Have you seen La Toya? Perhaps you could share any spontaneous observations.
[She lunges for the magazine] Give me that! No shit! [She pores over the pages, amused.] She had a tit job, for sure! This isn’t bad. They’re funny. But you see only tits? Major tit job! Well, La Toya, this is a shocker. Oooh! The Jackson family must be outraged. This is desperation. Well, maybe she’ll get a job out of it.
Jumping from one kind of exposure to another, I suppose there’s no tactful way to ask you about the dissolution of your marriage.
[She smiles coyly] Inquiring minds want to know? Now you’re gonna get all nosy, huh? Well, this is something incredibly close to me right now, and very painful. I have a difficult time talking about it. You can ask, but I can refuse to answer you.
Fair enough. You’ve said in the past, “I’d rather walk through a fire than walk away from one.” Are you attracted to flame?
Am I attracted to pain? Is that what you’re trying to say? I’m attracted to obstacles I need to overcome. I’m interested in facing challenges, things that are going to be harder rather than easier.

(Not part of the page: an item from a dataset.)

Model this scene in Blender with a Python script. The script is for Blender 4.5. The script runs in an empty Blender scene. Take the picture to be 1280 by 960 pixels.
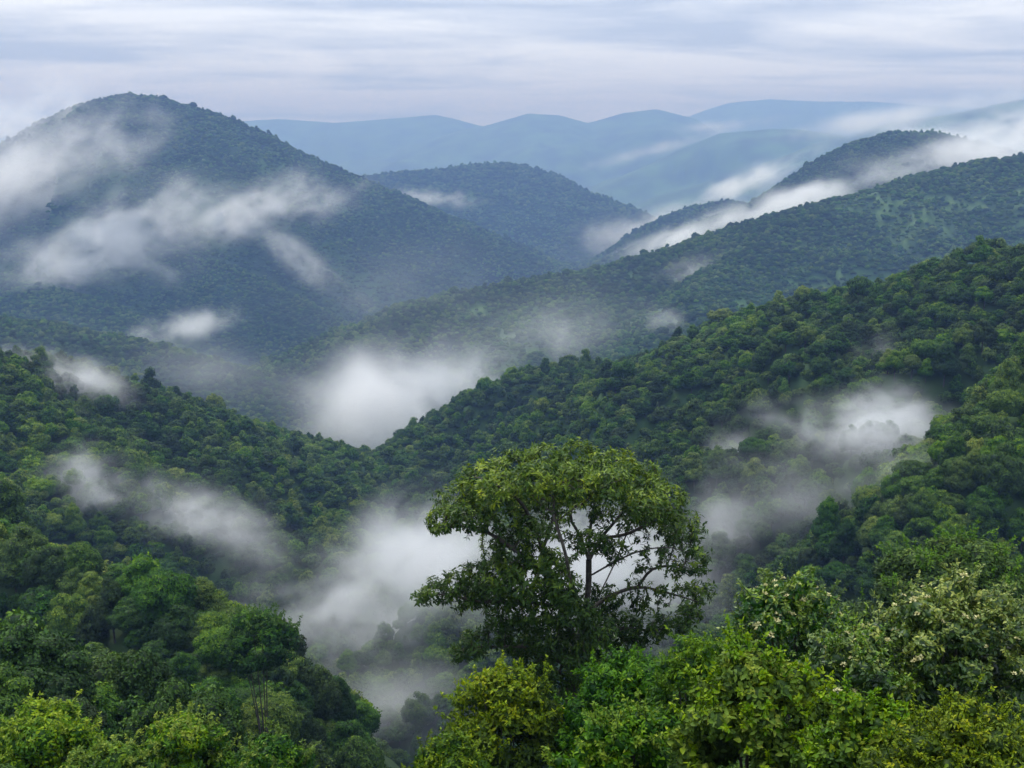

The song on your album “Till Death Do Us Part” portrays a tormented, volatile and dangerous marriage. The implication is autobiographical. How honest are the lyrics?
Like most of the songs on my album, it’s very much drawn from my life, factually speaking, but it’s fictionalized, too. “Till Death Do Us Part” is about a destructive relationship that is powerful and painful. In this song, however, it’s a cycle that you can’t get out of until you die. It’s futile. I wanted the song to be very shocking, and I think it was. It’s about a dysfunctional relationship, a sadomasochistic relationship that can’t end. Now that’s where the truth stops, because I would never want to continue a terrible relationship forever and ever and ever until I die.
Has Sean heard the song?
Yes. And he loves it, strangely enough [laughs]. But Sean is very, very keen on being brutally frank in his work. He’s attracted to writers and artists who don’t mince words.
Do you ever think you married too young?
No.
Do you think the odds were stacked against this marriage from the start? It seemed people defied it to succeed.
Oh, yes. I felt that no one wanted us to be together. They celebrated our union, and then they wanted us to be apart. There were rumors about us getting a divorce a week after the wedding. We fought that. And, yes, that is difficult. I don’t know if anyone can do it [under those circumstances]. You have to be really, really strong and immune. Very sure of yourself.